Climat: les pays riches doivent assumer leurs responsabilités, affirme le président kényan
Le président kényan William Ruto a appelé dimanche les pays développés à assumer leurs responsabilités au regard du réchauffement de la planète et plaidé pour une refonte des institutions financières internationales pour mieux lutter contre le changement climatique, dans un entretien à l'AFP.
Les pays les plus pauvres de la planète, notamment en Afrique, paient un lourd tribut aux conséquences du changement climatique, avec des épisodes de sécheresses et d'inondations plus fréquents et plus intenses, alors que leurs émissions de gaz à effet de serre sont globalement limitées.
Dans une interview accordée à l'AFP en marge du 36e sommet de l'Union africaine à Addis Abeba, le président kényan a estimé que le temps "d'un changement de paradigme" était venu.

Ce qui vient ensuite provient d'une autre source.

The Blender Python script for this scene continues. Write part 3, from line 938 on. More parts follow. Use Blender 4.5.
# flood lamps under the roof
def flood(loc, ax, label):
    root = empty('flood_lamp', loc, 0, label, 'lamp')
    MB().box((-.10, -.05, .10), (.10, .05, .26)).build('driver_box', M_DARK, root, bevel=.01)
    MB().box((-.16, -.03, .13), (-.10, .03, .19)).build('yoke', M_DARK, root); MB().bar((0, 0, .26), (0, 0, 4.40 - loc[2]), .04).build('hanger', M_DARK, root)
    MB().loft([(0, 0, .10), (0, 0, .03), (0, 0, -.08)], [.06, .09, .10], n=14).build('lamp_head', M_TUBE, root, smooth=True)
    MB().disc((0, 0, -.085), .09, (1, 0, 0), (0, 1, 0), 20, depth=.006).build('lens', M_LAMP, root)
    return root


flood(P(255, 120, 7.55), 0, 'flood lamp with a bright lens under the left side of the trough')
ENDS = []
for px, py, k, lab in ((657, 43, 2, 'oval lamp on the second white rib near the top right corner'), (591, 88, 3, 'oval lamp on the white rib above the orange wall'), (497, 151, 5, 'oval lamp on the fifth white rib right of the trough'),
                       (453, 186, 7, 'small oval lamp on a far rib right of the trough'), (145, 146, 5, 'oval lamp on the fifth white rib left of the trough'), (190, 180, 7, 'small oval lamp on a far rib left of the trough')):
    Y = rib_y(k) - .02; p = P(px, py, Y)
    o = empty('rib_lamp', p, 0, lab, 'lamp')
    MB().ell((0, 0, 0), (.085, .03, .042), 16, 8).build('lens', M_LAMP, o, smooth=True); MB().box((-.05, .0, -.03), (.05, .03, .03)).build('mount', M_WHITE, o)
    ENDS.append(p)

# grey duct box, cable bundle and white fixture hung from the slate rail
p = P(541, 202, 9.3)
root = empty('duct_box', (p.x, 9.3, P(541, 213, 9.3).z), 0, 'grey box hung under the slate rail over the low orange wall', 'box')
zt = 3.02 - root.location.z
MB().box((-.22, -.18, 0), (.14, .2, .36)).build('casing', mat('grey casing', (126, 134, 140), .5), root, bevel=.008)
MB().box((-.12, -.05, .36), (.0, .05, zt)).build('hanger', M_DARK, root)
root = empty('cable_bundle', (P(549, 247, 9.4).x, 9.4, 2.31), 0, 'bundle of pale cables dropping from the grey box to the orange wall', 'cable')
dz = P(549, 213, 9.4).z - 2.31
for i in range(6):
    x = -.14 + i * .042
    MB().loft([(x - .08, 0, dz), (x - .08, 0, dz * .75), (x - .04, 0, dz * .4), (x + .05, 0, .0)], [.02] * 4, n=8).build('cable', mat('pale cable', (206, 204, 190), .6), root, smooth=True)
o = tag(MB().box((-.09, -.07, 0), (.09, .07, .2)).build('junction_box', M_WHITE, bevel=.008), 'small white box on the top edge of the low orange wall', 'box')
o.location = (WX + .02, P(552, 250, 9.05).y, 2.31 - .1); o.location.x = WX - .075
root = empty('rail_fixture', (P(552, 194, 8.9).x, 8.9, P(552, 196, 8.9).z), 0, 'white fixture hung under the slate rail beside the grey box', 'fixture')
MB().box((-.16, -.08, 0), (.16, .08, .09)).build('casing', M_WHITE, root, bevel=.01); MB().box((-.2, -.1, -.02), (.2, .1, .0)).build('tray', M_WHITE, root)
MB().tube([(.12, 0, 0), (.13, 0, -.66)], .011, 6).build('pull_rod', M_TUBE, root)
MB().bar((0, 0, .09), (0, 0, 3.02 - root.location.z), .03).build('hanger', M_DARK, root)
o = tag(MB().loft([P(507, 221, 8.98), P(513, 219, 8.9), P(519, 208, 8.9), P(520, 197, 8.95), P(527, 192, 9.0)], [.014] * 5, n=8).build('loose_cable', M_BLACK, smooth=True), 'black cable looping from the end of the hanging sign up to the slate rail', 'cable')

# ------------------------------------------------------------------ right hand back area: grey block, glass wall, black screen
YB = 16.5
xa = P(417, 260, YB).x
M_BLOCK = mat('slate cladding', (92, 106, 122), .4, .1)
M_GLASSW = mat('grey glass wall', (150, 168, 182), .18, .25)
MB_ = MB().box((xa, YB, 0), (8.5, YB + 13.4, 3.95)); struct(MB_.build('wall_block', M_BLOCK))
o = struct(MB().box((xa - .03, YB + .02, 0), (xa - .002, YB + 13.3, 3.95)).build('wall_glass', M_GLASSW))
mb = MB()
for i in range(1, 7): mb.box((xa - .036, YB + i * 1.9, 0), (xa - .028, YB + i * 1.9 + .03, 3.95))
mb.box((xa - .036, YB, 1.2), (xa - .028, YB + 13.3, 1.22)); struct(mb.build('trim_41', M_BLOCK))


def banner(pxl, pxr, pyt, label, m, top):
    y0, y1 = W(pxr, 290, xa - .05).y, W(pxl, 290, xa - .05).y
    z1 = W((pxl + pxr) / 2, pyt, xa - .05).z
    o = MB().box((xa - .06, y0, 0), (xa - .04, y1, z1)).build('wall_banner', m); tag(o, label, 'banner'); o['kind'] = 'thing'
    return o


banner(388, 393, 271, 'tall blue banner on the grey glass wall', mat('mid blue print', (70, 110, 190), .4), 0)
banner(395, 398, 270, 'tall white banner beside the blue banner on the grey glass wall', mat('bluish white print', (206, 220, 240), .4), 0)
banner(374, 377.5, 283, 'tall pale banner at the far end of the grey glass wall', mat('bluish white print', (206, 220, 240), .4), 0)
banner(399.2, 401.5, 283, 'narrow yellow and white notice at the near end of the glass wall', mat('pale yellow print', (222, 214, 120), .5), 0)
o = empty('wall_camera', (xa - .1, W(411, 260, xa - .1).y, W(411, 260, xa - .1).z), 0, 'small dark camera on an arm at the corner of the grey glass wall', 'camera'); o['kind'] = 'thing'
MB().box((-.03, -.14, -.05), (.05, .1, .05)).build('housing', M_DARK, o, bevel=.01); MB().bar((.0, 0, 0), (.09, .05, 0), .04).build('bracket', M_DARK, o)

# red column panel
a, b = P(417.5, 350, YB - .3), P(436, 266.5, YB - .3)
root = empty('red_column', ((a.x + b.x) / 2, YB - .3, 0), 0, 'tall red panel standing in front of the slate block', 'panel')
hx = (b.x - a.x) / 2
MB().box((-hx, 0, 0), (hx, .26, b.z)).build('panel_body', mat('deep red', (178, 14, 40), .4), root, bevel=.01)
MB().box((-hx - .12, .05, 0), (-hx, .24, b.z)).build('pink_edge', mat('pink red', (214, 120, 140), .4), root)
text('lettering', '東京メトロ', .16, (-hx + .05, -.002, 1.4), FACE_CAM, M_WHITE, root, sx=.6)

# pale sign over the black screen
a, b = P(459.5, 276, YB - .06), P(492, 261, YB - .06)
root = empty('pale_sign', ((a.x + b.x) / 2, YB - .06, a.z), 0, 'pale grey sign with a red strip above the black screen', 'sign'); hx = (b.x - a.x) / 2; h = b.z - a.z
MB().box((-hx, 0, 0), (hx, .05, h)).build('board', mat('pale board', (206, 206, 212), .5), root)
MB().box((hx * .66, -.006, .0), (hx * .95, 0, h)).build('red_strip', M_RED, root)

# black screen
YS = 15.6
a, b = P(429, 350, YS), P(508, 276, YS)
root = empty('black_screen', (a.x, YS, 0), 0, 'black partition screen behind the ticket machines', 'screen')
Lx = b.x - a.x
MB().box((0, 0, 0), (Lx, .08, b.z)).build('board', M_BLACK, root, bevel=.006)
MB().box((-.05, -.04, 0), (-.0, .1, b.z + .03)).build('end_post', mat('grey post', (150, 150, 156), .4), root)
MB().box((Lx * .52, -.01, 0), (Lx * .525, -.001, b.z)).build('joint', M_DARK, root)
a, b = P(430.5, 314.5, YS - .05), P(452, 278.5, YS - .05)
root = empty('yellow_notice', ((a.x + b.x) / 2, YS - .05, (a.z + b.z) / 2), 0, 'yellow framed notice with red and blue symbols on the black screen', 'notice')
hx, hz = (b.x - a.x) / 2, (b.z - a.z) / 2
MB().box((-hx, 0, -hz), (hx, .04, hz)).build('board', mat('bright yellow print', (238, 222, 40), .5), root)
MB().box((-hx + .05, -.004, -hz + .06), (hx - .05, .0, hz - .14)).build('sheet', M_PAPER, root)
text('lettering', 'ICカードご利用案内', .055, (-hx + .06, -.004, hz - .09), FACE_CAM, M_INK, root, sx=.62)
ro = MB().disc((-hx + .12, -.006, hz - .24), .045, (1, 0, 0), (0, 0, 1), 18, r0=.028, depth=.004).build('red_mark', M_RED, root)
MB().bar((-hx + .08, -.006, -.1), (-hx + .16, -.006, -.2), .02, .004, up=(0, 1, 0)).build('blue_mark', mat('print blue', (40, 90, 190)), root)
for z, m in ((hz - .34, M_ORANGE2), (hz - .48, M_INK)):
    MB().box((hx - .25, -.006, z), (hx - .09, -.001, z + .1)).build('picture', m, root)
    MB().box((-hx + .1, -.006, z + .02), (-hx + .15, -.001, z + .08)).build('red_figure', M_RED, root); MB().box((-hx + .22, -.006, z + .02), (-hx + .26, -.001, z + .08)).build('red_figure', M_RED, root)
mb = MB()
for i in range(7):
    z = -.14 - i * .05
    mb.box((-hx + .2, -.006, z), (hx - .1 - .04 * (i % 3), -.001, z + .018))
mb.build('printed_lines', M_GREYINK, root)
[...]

"Nous sommes à un moment où il n'y a plus le choix", a estimé M. Ruto alors que, du sud de l'Ethiopie au nord du Kenya en passant par la Somalie, 22 millions de personnes sont menacées par la faim, victimes d'une sécheresse historique débutée fin 2020 et amenée à durer dans les prochains mois, selon l'ONU.
"Nous voulons un système fondé sur la responsabilité, qui tienne les émetteurs qui polluent la planète pour responsables. Si ce n'est pas fondé sur la responsabilité, alors c'est biaisé", a déclaré M. Ruto, appelant les pays riches et les institutions financières à considérer l'Afrique comme un "atout" et non comme "des mendiants" lors des négociations sur le climat.
Au fil des conférences de l'ONU sur le climat, les pays pauvres ont réclamé ces dernières années un mécanisme de financement pour indemniser les pays vulnérables pour les "pertes et dommages" dus aux catastrophes induites par le climat.
En novembre, la COP27 organisée en Egypte s'est terminée sur un compromis actant le principe de la création d'un fonds spécifique mais laissant de nombreuses questions en suspens, qui doivent être réglées lors de la COP28 à Dubaï fin 2023.
- "Irresponsables" -
Au delà des "pertes et dommages", M. Ruto, qui préside le comité des dirigeants africains sur le changement climatique, appelle à des objectifs plus ambitieux sur les réductions d'émissions, sujet qui s'est soldé par un échec à la COP27.
"Poursuivre en toute impunité le recours aux énergies fossiles, se tourner vers le charbon comme c'est le cas aujourd'hui, c'est mettre toute la planète en danger", a-t-il mis en garde.
"Nous ne pouvons pas être aussi irresponsables. Nous ne pouvons pas être indifférents".
Le président kényan, élu en août 2022, a notamment insisté sur la refondation, nécessaire selon lui, des instances financières internationales pour mieux lutter contre le changement climatique.
"Les émetteurs (de gaz à effet de serre) et les pollueurs obtiennent de meilleurs taux (d'intérêts) pour leur développement que nous (...), est-ce à dire que ceux qui polluent le moins sont punis ?", s'est-il indigné.
Samedi, devant l'assemblée plénière du sommet de l'UA, le secrétaire général des Nations unies Antonio Guterres a lui aussi dénoncé un système financier international "dysfonctionnel et injuste" qui voit les pays africains à emprunter de l'argent à des taux d'intérêts "exorbitants".
Pour M. Guterres, l'Afrique est confrontée "à des défis énormes (...) sur à peu près tous les fronts", subissant les conséquences de crises pour lesquelles elle n'est en rien responsable.
"La brutale injustice du changement climatique est manifeste à chaque inondation, sécheresse, famine et vague de chaleur sur le continent", a lancé M. Guterres.
"Nous n'avons pas fait entendre notre voix assez clairement. Nous n'avons pas parlé suffisamment haut et fort de ce sujet", a estimé M. Ruto.